The Regulations are expected to come into force on 1 October 2016.  This means that the first date on which employers would be required to collect the data on which they base their report is 30 April 2017.  However, employers have up to a year to publish this information online, so the first gender pay gap reports are unlikely to be publicly available until spring 2018.

Are there penalties for non-compliance?

The draft Regulations do not provide for any enforcement measures or civil penalties for employers who fail to comply with their obligations under the Regulations.  However, employers who do not comply risk damaging employee relations and attracting negative publicity, which could result in reputational harm.

Advice for employers

As the Regulations are still in draft form, with the public consultation closing on 11 March 2016, they are subject to further change.  However, if you are an employer in the private or voluntary sector with 250 or more UK based employees, you should start thinking about the implications of the Regulations now. 

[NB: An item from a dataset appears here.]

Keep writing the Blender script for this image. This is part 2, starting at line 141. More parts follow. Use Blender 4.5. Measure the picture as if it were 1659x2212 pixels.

In particular, you should assess your pay data as soon as possible so that you can:

  • establish the extent of any gender pay gaps within the business;
  • identify the reasons for such pay gaps; and
  • carry out an assessment of whether the business could be taking steps to reduce the gender pay gap before its collection of data on 30 April 2017 and beyond.

Bear in mind that carrying out this process internally could create evidence to support an employee in an equal pay or discrimination claim which would be disclosable to an Employment Tribunal.  To benefit from legal privilege, you may therefore wish to engage legal advisers at an early stage to assist with the process and to advise on any legal risks that arise.    

You will also need to decide:

  • when you will publish your gender pay gap information (30 April 2018 at the latest);
  • who will sign the report to confirm that the data reported is accurate; and
  • whether the company will provide an additional statement with the published data to explain the reason for any gender pay gaps and to show what steps it is taking to reduce the gap.